Strictly speaking, the term is a misnomer since in practice it applies only to those who have received ordination which is regarded as “invalid”-that is, as no ordination at all-and who consequently are in need of ordination* rather than reordination. In the early church the appearance of heretical or partially heretical sects and schismatic groups forced the issue into prominence. Unanimity of judgment is not to be found, however. Cyprian* (third century), for instance, insisting that outside the Catholic Church there could be no salvation, regarded every action of separated bodies as null and void: their baptism was no baptism and their orders were no orders, and acceptance was to be gained only by (re)baptism and (re)ordination in the unity of the Catholic Church, which is reality were first, not second, baptism and ordination.

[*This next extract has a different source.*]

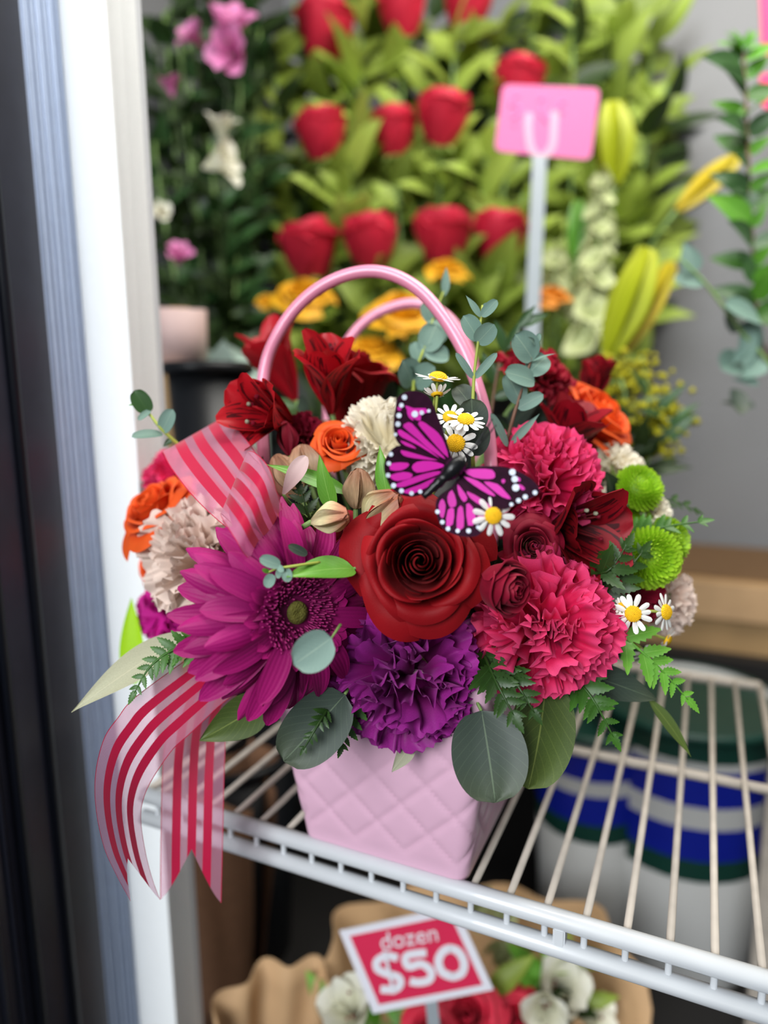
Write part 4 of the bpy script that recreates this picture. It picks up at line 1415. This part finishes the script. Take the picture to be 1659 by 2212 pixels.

The Council of Nicea* (325) represents a more moderate position which attempts a distinction between, on the one hand, heretics whose sacraments and orders were judged invalid, and on the other hand, schismatics who otherwise were orthodox in their articles of belief and whose sacraments and orders were judged acceptable in the event of their wishing to end their schism. The position of greatest tolerance is represented by Augustine* (d.430), in whose view rebaptism and reordination were unnecessary for the reconciling and acceptance of those who hitherto had been divorced from the Catholic Church, since Christ-not man or the church-is the source of grace and validity.

The Cyprianic position regarding orders (but not baptism) has been that of the Roman Catholic Church since the Reformation. Nonpapal orders have been dismissed as invalid and to all intents and purposes nonexistent. It is an attitude, too, that has become widely accommodated in the Anglican Communion,* though it is contrary to the teaching and practice of classical Anglicanism. The insistence, whether explicit or implicit, on the necessity of episcopal ordination (and therefore, despite pious talk regarding the blessing of the Holy Spirit that has attended nonepiscopal ministries, on the invalidity or insufficiency of such ministries) has proved a stultifying factor in attempts to achieve reunion between Anglican and nonepiscopal churches, especially when “catholic” Anglicans demand a method of reconciliation which can be interpreted by them as a reordination of ministers who lack episcopal orders. In view of the nonrecognition of Anglican orders by Rome, such manipulations have a distinctly Gilbertian flavor.

In the situation now prevailing, when there is so much disunity and fragmentation, the Nicene principle-according to which adherence to the apostolic faith is the criterion of the genuineness of a minister's calling and ordination, and the ground of reunion without question of reordination-is the principle which should consistently be applied.